4.4 If the Agreement is terminated pursuant to Section 4.2 above, the Parties shall proceed to the dissolution of the JV Company in accordance with the regulations and procedures set forth in the Laws of Vietnam.
4.5 The termination of the Agreement for any reason shall not release or exempt any Party from its responsibilities, commitments or any obligations already incurred under the Agreement. In particular, any Party's obligation to pay any sum of money already due and payable to the other Party shall survive.

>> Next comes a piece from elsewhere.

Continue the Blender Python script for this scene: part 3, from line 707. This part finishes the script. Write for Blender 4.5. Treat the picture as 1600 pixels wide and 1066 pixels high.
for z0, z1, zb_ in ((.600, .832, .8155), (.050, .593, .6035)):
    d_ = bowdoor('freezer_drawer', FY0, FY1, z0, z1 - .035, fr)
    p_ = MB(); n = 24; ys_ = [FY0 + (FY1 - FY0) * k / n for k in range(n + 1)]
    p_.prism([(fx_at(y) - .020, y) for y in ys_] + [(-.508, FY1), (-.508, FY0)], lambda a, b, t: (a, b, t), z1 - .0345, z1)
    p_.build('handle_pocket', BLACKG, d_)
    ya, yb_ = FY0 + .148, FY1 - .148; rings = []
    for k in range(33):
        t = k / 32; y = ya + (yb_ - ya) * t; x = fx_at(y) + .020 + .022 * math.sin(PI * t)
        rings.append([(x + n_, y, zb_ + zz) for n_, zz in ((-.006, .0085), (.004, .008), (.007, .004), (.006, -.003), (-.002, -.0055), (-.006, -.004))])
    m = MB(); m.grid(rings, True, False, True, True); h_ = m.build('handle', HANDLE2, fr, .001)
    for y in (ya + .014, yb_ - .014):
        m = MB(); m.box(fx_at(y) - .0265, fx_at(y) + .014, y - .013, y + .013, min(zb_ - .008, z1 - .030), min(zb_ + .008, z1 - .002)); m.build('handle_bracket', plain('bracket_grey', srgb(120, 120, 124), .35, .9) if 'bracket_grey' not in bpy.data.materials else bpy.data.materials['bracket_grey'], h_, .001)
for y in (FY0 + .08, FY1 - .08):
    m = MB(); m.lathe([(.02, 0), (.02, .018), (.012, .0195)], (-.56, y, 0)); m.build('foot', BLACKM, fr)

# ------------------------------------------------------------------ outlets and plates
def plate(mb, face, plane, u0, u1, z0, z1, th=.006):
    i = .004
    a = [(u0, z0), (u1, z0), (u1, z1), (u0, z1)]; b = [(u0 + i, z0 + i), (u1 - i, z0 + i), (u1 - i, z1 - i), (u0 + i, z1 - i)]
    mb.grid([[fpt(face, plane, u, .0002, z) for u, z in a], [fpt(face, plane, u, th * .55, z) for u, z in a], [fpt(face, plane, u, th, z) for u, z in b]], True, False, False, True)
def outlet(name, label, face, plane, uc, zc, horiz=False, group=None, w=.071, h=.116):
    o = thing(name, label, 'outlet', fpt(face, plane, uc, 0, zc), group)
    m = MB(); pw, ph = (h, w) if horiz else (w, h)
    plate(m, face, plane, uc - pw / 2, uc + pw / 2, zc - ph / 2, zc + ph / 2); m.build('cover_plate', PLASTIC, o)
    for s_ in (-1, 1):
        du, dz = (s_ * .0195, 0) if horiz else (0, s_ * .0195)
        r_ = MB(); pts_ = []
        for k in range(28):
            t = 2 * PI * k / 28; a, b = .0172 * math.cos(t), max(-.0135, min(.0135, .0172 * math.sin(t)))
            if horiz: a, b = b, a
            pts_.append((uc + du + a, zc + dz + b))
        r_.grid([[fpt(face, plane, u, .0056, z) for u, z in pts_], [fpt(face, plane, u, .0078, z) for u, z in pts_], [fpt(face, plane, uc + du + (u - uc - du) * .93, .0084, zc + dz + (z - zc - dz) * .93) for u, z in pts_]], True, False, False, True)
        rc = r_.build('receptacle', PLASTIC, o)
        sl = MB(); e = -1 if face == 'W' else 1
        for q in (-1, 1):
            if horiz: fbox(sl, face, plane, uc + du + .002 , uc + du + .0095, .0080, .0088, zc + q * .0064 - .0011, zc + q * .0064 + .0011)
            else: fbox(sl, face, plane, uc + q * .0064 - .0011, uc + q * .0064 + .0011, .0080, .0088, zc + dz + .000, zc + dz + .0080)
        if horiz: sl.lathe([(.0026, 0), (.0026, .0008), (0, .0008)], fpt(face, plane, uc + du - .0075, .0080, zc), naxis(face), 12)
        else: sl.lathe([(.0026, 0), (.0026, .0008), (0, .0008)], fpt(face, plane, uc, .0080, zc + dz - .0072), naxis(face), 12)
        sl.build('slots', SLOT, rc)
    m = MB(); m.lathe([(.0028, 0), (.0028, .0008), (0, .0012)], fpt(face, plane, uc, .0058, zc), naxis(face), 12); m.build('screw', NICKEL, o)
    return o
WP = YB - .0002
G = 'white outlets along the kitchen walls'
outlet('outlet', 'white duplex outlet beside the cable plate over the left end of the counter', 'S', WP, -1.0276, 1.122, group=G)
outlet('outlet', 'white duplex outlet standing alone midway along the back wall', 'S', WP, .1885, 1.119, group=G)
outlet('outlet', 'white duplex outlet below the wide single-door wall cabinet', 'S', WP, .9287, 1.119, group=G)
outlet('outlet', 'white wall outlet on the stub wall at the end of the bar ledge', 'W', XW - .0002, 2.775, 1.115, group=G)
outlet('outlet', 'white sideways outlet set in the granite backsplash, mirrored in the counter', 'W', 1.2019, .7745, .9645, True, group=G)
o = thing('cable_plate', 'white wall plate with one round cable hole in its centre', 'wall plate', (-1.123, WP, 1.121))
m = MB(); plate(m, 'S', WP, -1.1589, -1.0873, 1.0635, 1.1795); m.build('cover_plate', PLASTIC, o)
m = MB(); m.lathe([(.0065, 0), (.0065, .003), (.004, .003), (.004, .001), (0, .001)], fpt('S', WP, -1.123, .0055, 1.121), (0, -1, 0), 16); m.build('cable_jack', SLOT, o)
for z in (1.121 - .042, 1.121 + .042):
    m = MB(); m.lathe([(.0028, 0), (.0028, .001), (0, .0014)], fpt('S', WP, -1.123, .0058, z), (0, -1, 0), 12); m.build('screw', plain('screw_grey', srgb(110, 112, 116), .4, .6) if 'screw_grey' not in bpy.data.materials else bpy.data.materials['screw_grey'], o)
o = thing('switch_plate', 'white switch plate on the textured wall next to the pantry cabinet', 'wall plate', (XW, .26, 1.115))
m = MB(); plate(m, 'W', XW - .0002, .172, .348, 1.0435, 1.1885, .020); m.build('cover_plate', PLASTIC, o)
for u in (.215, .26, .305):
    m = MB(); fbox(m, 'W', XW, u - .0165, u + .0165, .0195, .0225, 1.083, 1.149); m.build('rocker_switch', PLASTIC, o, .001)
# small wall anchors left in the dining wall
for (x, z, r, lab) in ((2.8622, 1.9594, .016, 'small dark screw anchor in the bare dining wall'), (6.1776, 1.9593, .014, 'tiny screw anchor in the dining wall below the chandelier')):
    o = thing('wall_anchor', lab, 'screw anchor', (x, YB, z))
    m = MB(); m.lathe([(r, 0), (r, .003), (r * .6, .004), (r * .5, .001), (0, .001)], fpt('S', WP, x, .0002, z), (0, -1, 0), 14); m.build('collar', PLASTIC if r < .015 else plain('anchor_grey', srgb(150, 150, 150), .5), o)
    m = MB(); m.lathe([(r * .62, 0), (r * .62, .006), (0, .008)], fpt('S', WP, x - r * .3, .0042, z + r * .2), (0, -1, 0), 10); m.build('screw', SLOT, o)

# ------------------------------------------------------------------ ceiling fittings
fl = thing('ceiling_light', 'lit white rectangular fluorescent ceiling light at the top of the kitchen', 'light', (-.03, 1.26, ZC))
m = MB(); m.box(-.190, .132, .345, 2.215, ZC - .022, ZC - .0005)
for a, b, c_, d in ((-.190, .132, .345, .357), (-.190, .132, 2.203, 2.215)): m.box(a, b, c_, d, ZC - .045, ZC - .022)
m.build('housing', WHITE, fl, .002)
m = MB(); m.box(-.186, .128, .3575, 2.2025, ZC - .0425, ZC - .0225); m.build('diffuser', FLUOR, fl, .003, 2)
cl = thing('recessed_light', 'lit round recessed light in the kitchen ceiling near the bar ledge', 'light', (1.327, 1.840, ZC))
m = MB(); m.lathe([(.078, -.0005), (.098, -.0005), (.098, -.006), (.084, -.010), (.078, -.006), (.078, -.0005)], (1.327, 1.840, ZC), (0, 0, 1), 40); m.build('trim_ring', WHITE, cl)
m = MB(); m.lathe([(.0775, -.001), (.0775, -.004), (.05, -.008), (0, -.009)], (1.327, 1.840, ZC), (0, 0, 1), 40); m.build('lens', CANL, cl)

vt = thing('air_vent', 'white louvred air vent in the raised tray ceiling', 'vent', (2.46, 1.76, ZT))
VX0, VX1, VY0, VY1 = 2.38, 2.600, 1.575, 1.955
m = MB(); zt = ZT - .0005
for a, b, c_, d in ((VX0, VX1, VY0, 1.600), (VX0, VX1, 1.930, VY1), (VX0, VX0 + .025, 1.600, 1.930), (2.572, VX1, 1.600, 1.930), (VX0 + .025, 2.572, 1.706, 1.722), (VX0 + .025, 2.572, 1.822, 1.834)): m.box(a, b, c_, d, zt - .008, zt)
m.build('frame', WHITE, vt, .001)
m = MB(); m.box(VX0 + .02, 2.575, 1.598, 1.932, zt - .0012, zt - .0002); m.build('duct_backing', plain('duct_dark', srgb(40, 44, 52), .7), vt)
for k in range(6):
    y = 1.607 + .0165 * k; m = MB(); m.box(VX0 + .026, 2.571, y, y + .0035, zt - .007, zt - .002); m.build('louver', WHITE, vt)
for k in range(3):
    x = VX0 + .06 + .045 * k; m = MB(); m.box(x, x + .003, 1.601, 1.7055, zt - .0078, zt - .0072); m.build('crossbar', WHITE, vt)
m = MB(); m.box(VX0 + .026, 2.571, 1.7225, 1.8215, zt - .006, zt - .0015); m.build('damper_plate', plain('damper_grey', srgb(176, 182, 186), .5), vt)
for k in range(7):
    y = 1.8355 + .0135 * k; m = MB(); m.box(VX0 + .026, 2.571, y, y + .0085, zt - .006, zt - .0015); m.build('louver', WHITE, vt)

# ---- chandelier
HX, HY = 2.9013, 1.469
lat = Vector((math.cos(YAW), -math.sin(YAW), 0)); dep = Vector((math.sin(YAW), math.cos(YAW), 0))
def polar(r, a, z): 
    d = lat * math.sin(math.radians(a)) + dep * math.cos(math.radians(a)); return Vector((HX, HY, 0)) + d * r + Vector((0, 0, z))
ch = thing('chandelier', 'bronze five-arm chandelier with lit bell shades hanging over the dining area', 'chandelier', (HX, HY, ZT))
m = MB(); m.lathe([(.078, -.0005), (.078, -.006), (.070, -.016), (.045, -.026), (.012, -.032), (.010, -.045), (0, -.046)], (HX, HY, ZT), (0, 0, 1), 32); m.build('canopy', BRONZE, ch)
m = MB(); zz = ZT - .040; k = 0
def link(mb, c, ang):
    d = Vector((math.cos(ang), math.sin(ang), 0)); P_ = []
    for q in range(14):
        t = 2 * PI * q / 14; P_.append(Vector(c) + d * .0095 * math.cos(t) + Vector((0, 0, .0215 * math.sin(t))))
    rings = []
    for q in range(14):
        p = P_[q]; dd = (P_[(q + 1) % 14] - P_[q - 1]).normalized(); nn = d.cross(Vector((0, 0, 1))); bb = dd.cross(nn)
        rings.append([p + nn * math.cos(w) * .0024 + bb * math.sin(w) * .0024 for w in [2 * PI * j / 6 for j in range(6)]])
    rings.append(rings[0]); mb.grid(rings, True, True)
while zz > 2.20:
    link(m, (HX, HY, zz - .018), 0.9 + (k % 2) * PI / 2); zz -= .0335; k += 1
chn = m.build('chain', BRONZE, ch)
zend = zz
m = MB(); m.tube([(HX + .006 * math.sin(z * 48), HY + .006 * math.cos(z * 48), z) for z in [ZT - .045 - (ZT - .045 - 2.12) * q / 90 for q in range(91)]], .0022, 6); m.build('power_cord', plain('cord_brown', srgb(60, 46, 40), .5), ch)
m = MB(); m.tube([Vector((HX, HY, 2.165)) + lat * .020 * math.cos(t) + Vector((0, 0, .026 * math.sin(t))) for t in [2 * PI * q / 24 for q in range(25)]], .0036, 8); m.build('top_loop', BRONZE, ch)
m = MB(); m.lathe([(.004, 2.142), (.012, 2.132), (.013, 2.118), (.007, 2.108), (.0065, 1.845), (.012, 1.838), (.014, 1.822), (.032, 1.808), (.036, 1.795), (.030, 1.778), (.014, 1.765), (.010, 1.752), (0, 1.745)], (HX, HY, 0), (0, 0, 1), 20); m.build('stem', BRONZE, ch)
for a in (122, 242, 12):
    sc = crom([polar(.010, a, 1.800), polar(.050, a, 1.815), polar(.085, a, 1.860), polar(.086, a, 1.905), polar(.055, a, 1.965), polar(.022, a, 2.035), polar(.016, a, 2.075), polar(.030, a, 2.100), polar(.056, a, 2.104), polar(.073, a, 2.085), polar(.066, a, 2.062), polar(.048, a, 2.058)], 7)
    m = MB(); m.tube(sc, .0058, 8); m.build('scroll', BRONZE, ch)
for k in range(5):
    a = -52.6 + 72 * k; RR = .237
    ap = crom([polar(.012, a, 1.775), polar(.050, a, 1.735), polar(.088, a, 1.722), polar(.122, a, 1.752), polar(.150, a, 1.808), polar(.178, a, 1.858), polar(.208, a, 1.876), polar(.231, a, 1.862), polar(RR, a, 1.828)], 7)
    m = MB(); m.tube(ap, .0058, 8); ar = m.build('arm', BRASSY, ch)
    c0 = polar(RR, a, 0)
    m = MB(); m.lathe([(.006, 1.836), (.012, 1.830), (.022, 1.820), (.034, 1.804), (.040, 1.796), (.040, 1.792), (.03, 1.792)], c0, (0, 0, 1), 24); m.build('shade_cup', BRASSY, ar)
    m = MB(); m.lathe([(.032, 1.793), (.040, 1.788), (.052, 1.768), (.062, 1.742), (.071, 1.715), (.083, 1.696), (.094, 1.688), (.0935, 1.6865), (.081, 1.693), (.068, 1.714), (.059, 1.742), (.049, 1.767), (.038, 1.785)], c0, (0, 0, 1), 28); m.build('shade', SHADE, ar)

5. The NTA value and the Valuation Date taken into consideration to set the Purchase Price
The NTA value as at 31 December 2014 was USD5.513 million (equivalent to RM19.792 million) and the Valuation Date is targeted to be end of July 2015. The NTA value will be reduced with TVP declaring a dividend of its entire VAS (Vietnamese Accounting Standards) retained earnings up to the Valuation Date to reduce the NTA to an Adjusted NTA value of approximately USD3.372 million (equivalent to RM12.105 million). All USD currency have been converted to RM based on the 22 May 2015 at the exchange rate of USD1.00 : RM3.59.
6. The basis and justification of the Purchase Price
The basis and justification of the Purchase Price is based on the Adjusted NTA value after the declaration of TVP's entire VAS retained earnings up to Valuation Date. The Purchase Price also takes into consideration the value of the strategic relationship and long term profit contribution to the Group from the printed carton volumes to be provided by DOFICO.
7. The particulars of all liabilities to be assumed by DOFICO
There are no liabilities, including contingent liabilities and other guarantees to be assumed by
DOFICO arising from the Proposed Joint Venture.
8. The estimated timeframe to submit the application to Ho Chi Minh City Export Processing and Industrial Zones Authority in Vietnam for approval
Submission to Ho Chi Minh Export Processing and Industrial Zones Authority, Vietnam is expected to be by end of July 2015.